Eugène Koffi Adoboli, ancien haut fonctionnaire des Nations Unies à Genève, devenu par la force des ambitions, premier ministre de Gnassingbé Eyadèma est aujourd’hui en délicatesse avec le régime qu’il a contribué à sauvegarder. La Cour d’Assise de Lomé l’a condamné hier 21 juillet à cinq années d’emprisonnement pour avoir ‘’détourné des deniers publics’’. Deux de ses anciens collaborateurs, Hope Agboli et Issa Samarou, ministres à l’époque des faits, écopent chacun de huit années d’incarcération.
Les trois ‘’délinquants’’, pour s’être donnés des libertés avec les fonds publics rembourseront à l’Etat RPT une somme d’environ 800 millions de CFA. Sous nos yeux, se déroule ainsi l’un des feuilletons que le RPT, périodiquement, sait offrir aux Togolais et à la communauté internationale.
Au Togo, nul ne gémira sur le sort fait à ce sémillant sexagénaire de la fin de la décennie 90 qui a rêvé de polir l’image du Togo connu pour les massacres des populations civiles aux mains nues , accusé en outre par les organisations de défense des Droits de l’Homme d’avoir largué en haute mer par hélicoptère des cadavres de citoyens à jamais disparus.

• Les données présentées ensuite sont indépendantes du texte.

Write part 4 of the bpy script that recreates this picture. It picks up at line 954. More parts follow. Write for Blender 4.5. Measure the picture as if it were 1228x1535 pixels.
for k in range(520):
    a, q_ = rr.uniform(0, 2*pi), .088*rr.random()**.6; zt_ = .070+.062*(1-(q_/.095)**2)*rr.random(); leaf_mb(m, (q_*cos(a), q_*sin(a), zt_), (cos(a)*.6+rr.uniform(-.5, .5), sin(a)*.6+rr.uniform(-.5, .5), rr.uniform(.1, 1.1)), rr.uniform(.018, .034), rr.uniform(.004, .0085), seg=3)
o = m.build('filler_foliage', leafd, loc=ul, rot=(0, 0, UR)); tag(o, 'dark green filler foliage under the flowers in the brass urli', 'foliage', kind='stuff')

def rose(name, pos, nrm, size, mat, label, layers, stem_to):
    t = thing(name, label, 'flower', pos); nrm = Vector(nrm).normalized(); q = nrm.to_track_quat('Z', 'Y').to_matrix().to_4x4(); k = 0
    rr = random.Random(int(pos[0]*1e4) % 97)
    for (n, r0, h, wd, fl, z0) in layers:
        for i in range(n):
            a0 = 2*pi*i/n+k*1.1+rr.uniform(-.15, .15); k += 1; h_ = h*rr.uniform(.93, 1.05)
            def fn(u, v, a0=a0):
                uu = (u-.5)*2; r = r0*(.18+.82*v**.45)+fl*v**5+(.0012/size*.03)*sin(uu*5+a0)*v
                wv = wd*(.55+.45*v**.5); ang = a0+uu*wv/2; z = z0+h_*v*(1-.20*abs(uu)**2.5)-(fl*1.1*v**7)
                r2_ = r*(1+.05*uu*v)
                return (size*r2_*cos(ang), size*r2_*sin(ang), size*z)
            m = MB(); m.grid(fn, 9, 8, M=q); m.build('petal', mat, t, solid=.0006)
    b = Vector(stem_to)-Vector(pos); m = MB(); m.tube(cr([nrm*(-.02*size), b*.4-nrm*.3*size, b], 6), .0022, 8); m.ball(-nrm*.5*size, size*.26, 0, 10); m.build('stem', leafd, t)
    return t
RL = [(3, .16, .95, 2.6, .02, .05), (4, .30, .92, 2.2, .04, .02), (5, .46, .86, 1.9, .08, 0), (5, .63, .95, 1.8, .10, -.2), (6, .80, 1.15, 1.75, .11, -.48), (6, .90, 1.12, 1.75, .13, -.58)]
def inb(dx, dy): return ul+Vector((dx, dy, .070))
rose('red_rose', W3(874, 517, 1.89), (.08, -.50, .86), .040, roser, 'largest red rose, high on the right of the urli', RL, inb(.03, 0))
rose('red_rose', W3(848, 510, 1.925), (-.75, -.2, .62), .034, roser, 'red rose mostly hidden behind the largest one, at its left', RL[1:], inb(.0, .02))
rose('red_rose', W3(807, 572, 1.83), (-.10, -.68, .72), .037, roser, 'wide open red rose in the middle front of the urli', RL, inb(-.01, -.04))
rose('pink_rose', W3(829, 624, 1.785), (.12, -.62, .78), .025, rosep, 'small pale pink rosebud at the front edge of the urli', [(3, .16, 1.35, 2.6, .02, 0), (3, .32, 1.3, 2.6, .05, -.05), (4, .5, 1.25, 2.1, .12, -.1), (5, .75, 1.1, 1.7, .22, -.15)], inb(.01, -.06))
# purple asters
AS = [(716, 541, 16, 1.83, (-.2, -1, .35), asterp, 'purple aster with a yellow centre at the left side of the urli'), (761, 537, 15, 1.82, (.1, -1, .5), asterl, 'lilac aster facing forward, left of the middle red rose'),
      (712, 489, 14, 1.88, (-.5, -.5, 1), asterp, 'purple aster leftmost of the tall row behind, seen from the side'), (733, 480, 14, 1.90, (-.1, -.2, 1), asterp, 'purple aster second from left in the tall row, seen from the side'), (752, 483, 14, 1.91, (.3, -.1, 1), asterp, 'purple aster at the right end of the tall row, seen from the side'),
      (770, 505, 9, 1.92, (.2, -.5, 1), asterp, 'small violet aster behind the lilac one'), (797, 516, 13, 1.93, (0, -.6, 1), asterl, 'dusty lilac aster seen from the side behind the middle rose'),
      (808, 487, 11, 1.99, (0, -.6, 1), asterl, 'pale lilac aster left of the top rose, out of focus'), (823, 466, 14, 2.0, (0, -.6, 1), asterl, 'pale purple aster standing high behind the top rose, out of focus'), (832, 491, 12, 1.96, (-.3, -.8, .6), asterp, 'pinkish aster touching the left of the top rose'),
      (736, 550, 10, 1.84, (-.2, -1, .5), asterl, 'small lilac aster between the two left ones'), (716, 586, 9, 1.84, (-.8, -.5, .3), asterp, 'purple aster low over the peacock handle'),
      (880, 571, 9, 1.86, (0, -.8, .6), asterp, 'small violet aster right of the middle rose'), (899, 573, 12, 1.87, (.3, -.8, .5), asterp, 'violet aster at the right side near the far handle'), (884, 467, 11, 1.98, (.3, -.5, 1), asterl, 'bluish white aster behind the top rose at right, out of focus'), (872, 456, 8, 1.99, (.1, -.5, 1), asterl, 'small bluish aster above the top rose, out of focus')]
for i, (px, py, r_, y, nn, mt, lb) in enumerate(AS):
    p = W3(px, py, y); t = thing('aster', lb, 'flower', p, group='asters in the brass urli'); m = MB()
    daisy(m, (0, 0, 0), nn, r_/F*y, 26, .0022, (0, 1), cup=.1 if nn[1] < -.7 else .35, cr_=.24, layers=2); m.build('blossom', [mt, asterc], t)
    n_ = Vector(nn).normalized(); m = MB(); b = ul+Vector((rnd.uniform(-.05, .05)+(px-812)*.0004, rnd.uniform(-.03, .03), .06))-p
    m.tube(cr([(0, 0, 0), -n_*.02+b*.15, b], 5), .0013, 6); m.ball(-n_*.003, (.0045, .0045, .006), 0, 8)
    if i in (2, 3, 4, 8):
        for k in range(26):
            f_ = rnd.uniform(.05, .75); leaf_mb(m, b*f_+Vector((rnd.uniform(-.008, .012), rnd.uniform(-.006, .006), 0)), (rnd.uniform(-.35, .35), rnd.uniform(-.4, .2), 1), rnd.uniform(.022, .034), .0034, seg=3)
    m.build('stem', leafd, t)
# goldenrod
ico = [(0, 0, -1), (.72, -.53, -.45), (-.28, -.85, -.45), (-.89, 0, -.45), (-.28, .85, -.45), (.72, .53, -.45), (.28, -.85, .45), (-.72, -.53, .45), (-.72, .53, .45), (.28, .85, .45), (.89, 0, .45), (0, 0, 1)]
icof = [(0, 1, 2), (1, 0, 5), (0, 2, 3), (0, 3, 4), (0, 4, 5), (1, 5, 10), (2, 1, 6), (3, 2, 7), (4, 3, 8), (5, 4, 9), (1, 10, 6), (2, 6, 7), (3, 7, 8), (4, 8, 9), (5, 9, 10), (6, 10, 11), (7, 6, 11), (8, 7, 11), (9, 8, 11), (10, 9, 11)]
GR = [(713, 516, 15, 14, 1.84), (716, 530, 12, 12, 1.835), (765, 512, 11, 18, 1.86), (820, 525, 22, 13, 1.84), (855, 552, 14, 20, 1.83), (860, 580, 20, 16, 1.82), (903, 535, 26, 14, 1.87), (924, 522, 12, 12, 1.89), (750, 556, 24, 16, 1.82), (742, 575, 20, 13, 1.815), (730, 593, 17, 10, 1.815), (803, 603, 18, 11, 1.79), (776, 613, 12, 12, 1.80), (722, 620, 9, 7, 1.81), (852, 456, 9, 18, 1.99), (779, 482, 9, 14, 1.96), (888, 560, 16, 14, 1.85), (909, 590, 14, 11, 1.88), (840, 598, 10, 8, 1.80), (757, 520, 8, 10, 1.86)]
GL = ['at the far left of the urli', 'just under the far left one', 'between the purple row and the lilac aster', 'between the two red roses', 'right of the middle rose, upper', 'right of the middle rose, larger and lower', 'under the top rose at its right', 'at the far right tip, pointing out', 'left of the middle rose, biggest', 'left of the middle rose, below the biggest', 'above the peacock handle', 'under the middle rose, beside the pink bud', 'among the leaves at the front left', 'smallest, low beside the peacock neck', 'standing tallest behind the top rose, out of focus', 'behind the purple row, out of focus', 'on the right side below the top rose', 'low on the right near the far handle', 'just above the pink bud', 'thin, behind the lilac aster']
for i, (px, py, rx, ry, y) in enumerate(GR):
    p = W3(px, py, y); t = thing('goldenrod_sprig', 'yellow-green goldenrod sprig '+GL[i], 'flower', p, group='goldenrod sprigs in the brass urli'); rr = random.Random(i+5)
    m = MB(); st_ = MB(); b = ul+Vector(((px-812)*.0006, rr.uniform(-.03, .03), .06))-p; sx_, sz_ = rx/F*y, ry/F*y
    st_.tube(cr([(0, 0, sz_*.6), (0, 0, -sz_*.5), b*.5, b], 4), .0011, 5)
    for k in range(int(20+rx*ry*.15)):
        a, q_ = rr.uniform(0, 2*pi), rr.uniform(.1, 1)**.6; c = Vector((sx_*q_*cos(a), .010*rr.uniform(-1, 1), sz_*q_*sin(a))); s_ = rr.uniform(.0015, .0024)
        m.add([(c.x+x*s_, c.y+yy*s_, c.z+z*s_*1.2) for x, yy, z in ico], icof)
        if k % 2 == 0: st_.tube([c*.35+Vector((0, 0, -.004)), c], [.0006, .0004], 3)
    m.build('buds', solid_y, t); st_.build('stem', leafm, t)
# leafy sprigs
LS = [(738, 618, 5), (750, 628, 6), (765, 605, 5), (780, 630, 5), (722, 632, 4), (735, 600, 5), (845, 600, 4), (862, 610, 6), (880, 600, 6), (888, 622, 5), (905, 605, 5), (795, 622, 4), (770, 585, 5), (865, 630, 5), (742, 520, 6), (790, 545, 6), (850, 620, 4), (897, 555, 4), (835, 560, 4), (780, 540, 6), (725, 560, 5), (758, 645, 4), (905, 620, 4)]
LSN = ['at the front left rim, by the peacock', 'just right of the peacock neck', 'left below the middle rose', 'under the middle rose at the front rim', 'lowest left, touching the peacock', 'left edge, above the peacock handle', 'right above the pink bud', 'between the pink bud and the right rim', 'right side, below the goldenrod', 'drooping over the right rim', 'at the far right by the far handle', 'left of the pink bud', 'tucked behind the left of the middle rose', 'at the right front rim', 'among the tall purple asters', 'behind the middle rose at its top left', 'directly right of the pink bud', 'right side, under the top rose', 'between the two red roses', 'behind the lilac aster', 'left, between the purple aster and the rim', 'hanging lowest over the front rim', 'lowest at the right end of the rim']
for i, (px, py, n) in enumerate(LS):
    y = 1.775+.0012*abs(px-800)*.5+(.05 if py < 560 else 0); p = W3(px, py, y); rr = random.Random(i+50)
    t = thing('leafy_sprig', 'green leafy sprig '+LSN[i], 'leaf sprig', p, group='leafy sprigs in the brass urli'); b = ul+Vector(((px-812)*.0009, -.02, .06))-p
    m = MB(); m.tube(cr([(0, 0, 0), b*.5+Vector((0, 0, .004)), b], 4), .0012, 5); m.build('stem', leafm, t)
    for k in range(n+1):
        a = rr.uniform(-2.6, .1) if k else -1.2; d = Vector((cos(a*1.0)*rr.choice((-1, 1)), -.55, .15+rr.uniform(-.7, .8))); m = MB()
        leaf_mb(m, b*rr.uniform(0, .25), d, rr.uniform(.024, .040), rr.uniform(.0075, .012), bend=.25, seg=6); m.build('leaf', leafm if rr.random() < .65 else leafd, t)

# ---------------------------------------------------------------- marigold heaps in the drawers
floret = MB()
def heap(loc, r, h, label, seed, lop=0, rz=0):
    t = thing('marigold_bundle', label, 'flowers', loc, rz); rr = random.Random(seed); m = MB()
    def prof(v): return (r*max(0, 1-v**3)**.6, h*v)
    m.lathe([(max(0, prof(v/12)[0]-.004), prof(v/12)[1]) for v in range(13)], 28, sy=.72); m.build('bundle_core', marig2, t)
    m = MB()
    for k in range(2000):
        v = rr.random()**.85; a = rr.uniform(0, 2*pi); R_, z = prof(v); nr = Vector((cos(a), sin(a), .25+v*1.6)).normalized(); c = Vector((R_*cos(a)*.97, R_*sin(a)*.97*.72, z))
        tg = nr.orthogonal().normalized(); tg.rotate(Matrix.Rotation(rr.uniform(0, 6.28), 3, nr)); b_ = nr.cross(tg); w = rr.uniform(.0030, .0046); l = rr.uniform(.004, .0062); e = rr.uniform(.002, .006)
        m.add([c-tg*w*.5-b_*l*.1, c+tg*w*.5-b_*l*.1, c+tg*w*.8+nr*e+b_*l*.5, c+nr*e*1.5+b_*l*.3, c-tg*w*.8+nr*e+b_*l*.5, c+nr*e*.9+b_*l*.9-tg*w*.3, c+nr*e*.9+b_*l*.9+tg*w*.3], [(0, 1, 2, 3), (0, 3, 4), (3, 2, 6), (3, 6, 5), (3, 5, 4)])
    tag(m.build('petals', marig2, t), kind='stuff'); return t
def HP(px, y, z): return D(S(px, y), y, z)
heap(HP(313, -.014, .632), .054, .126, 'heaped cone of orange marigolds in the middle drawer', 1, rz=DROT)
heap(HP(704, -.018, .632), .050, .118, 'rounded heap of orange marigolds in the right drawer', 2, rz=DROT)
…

L’ancien haut fonctionnaire des Nations Unies que le général Eyadèma avait débauché de son poste à Genève, pour en faire son Premier Ministre du 21 Mai 1998 au 31 Août 2000, rêvait de faire des miracles. Il n’a récolté de son séjour au royaume du RPT que désenchantement et écœurement pour être remercié à la fin comme un pestiféré. Abusé et déçu, il est accusé aujourd’hui et jugé pour détournement de fonds publics. Quel déshonneur ! L’ancien PM d’Eyadèma n’entend pas se laisser faire. Il déclare que ce sont plutôt ses anciens employeurs du RPT qui lui doivent deux cents millions de CFA. Allez-y comprendre quelque chose!
Le Togolais ordinaire, habitué à ne jamais connaître la vérité sur chacune des nombreuses affaires qui éclatent dans son pays, ne sait que faire de celle-ci. “A trop chercher les ennuis soi-même, on en subit les conséquences, ” prédit-on dans nos chaumières avec un mélange d’ironie, de mépris et de dégoût. Quant à Eugène Adoboli, l’on est tenté de lui demander ce qu’il est allé chercher dans cette galère? Lui qui fut inspecteur général du système des Nations Unies. On a l’impression, à voir l’avidité avec laquelle il a sauté sur l’offre d’Eyadèma que le “Non Merci” n’existe pas dans le langage togolais. De quoi manquait ce fonctionnaire international hautement qualifié, qui gagnait superbement sa vie à L’ONU, pour aller s’acoquiner, avec un régime mis au ban de la communauté internationale et dont la faillite ainsi que la brutalité étaient notoirement connues?
Franchement, il ne doit pas y avoir aujourd’hui, au Togo, grand monde pour s’apitoyer sur son sort. Même si, dans sa condamnation hâtive, tout porte à croire qu’il a été offert en pâture pour couvrir des crimes économiques les plus colossaux, les plus crapuleux et les plus scandaleux.En Août 1991, la Conférence Nationale Souveraine avait constaté et prononcé la faillite du régime RPT. Cela n’a pas empêché des élites, à défaut de rester dignes, de collaborer, les unes après les autres, avec un système qu’elles avaient le devoir de mettre hors d’état de nuire. L’expert onusien s’est ajouté plus tard à la liste de ces effrontés corrompus. En ces temps-là, feu Koffi Panou, le griot-maison avait vendu à qui voulait’’ les acheter’’les mérites du nouveau Premier Ministre, l’oiseau rare, originaire d’Ahlon (grand Kloto), débarqué de Genève.
‘’J’ai servi avec droiture et loyauté’’, dit aujourd’hui Eugène Adoboli. Il n’a pas tort. L’image qu’il laisse dans les esprits le confirme. Seulement, sa danse bancale exécutée pour les beaux yeux de son “Patron”, lors d’un banquet au camp RIT, au rythme de la musique du groupe ARETO (Animateurs de la Révolution Togolaise) est restée de travers chez ceux qui étaient au courant de ses compétences dans le système des Nations Unies. Ses ennuis d’aujourd’hui ne sont que les conséquences de ses ambitions et errements mal mesurés. Il devrait pourtant savoir qu’on ne sort jamais indemne d’une collaboration avec le RPT. Qui s’y frotte, s’y pique, dit l’adage.